» SOURCE DATA
>> BEGIN

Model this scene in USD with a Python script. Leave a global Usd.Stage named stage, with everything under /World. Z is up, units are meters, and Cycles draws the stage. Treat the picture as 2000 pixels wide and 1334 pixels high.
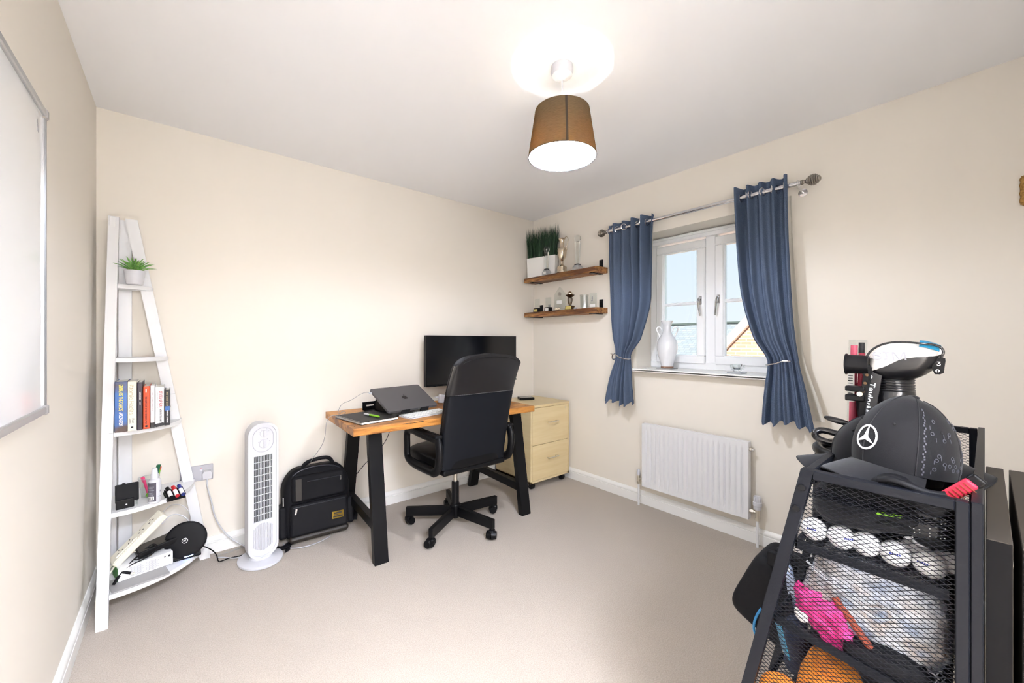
import math, random
import numpy as np, trimesh
from shapely.geometry import Polygon, LineString, Point, box as sbox
from shapely.ops import unary_union
import usdkit, meshkit
from pxr import Usd, UsdGeom, UsdLux, UsdShade, Gf, Sdf

random.seed(7)
rng = np.random.default_rng(7)
stage = Usd.Stage.CreateInMemory()
UsdGeom.SetStageUpAxis(stage, 'Z'); UsdGeom.SetStageMetersPerUnit(stage, 1.0)
UsdGeom.Xform.Define(stage, '/World'); UsdGeom.Scope.Define(stage, '/World/Looks')

# ---------------------------------------------------------------- camera, sky, sun, exposure
CAM = (0.324, -2.871, 1.225); YAW = math.radians(39.9)
cam = UsdGeom.Camera.Define(stage, '/World/Camera')
cam.CreateHorizontalApertureAttr(36.0); cam.CreateFocalLengthAttr(36.0 * 775 / 2000)
cam.CreateVerticalApertureOffsetAttr(-36.0 * 2 / 2000)
cam.CreateClippingRangeAttr((0.02, 500.0)); cam.CreateExposureAttr(EXPO := 2.38)
_s, _c = math.sin(YAW), math.cos(YAW)
cam.AddTransformOp().Set(Gf.Matrix4d(_c, -_s, 0, 0, 0, 0, 1, 0, -_s, -_c, 0, 0, *CAM, 1))
SKY = 0.215; SUN = 0.62; BULB = 340.0; FILL = 31.0
sky = UsdLux.DomeLight.Define(stage, '/World/Sky'); sky.CreateIntensityAttr(1.0)
m = usdkit.material(stage, '/World/Looks/sky', {
    "tc": ("texture_coordinate", {}), "sep": ("separate_xyz", {}),
    "r": ("rgb_ramp", {"ramp": [(0, (.42, .40, .36)), (.495, (.5, .48, .45)), (.505, (.90, .95, 1.0)), (.62, (.78, .88, 1.0)), (1, (.38, .58, .95))]}),
    "mr": ("map_range", {"from_min": -1.0, "from_max": 1.0, "to_min": 0.0, "to_max": 1.0}),
    "bg": ("background_shader", {"strength": SKY})},
    [("tc.generated", "sep.vector"), ("sep.z", "mr.value"), ("mr.result", "r.fac"), ("r.color", "bg.color")], surface="bg.background")
UsdShade.MaterialBindingAPI.Apply(sky.GetPrim()).Bind(m)
sun = UsdLux.DistantLight.Define(stage, '/World/Sun'); sun.CreateIntensityAttr(SUN); sun.CreateAngleAttr(0.53); sun.CreateNormalizeAttr(True); sun.CreateColorAttr(Gf.Vec3f(1, .95, .86))
sun.AddRotateXYZOp().Set(Gf.Vec3f(52, 0, -62))   # high in the south-west: shines on the neighbours' walls, never into this window

fill_globe = UsdLux.SphereLight.Define(stage, '/World/AddedFillGlobe'); fill_globe.CreateRadiusAttr(.16); fill_globe.CreateIntensityAttr(FILL * .24); fill_globe.CreateColorAttr(Gf.Vec3f(.86, .93, 1.12))
fill_globe.AddTranslateOp().Set(Gf.Vec3d(-.02, -4.25, 1.45))   # added fill globe behind the viewer, shines in through the doorway gap
fill_globe2 = UsdLux.RectLight.Define(stage, '/World/AddedFillPanel'); fill_globe2.CreateWidthAttr(.8); fill_globe2.CreateHeightAttr(.8); fill_globe2.CreateIntensityAttr(FILL); fill_globe2.CreateColorAttr(Gf.Vec3f(.86, .93, 1.12))
fill_globe2.AddTranslateOp().Set(Gf.Vec3d(.55, -4.1, 2.38))   # added fill panel overhead behind the viewer, evens out the room light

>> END

» AIM
The pictures should not be reproduced; quote all of the other material exactly.

» EXERCISE SOLUTION
Model this scene in USD with a Python script. Leave a global Usd.Stage named stage, with everything under /World. Z is up, units are meters, and Cycles draws the stage. Treat the picture as 2000 pixels wide and 1334 pixels high.
import math, random
import numpy as np, trimesh
from shapely.geometry import Polygon, LineString, Point, box as sbox
from shapely.ops import unary_union
import usdkit, meshkit
from pxr import Usd, UsdGeom, UsdLux, UsdShade, Gf, Sdf

random.seed(7)
rng = np.random.default_rng(7)
stage = Usd.Stage.CreateInMemory()
UsdGeom.SetStageUpAxis(stage, 'Z'); UsdGeom.SetStageMetersPerUnit(stage, 1.0)
UsdGeom.Xform.Define(stage, '/World'); UsdGeom.Scope.Define(stage, '/World/Looks')

# ---------------------------------------------------------------- camera, sky, sun, exposure
CAM = (0.324, -2.871, 1.225); YAW = math.radians(39.9)
cam = UsdGeom.Camera.Define(stage, '/World/Camera')
cam.CreateHorizontalApertureAttr(36.0); cam.CreateFocalLengthAttr(36.0 * 775 / 2000)
cam.CreateVerticalApertureOffsetAttr(-36.0 * 2 / 2000)
cam.CreateClippingRangeAttr((0.02, 500.0)); cam.CreateExposureAttr(EXPO := 2.38)
_s, _c = math.sin(YAW), math.cos(YAW)
cam.AddTransformOp().Set(Gf.Matrix4d(_c, -_s, 0, 0, 0, 0, 1, 0, -_s, -_c, 0, 0, *CAM, 1))
SKY = 0.215; SUN = 0.62; BULB = 340.0; FILL = 31.0
sky = UsdLux.DomeLight.Define(stage, '/World/Sky'); sky.CreateIntensityAttr(1.0)
m = usdkit.material(stage, '/World/Looks/sky', {
    "tc": ("texture_coordinate", {}), "sep": ("separate_xyz", {}),
    "r": ("rgb_ramp", {"ramp": [(0, (.42, .40, .36)), (.495, (.5, .48, .45)), (.505, (.90, .95, 1.0)), (.62, (.78, .88, 1.0)), (1, (.38, .58, .95))]}),
    "mr": ("map_range", {"from_min": -1.0, "from_max": 1.0, "to_min": 0.0, "to_max": 1.0}),
    "bg": ("background_shader", {"strength": SKY})},
    [("tc.generated", "sep.vector"), ("sep.z", "mr.value"), ("mr.result", "r.fac"), ("r.color", "bg.color")], surface="bg.background")
UsdShade.MaterialBindingAPI.Apply(sky.GetPrim()).Bind(m)
sun = UsdLux.DistantLight.Define(stage, '/World/Sun'); sun.CreateIntensityAttr(SUN); sun.CreateAngleAttr(0.53); sun.CreateNormalizeAttr(True); sun.CreateColorAttr(Gf.Vec3f(1, .95, .86))
sun.AddRotateXYZOp().Set(Gf.Vec3f(52, 0, -62))   # high in the south-west: shines on the neighbours' walls, never into this window

fill_globe = UsdLux.SphereLight.Define(stage, '/World/AddedFillGlobe'); fill_globe.CreateRadiusAttr(.16); fill_globe.CreateIntensityAttr(FILL * .24); fill_globe.CreateColorAttr(Gf.Vec3f(.86, .93, 1.12))
fill_globe.AddTranslateOp().Set(Gf.Vec3d(-.02, -4.25, 1.45))   # added fill globe behind the viewer, shines in through the doorway gap
fill_globe2 = UsdLux.RectLight.Define(stage, '/World/AddedFillPanel'); fill_globe2.CreateWidthAttr(.8); fill_globe2.CreateHeightAttr(.8); fill_globe2.CreateIntensityAttr(FILL); fill_globe2.CreateColorAttr(Gf.Vec3f(.86, .93, 1.12))
fill_globe2.AddTranslateOp().Set(Gf.Vec3d(.55, -4.1, 2.38))   # added fill panel overhead behind the viewer, evens out the room light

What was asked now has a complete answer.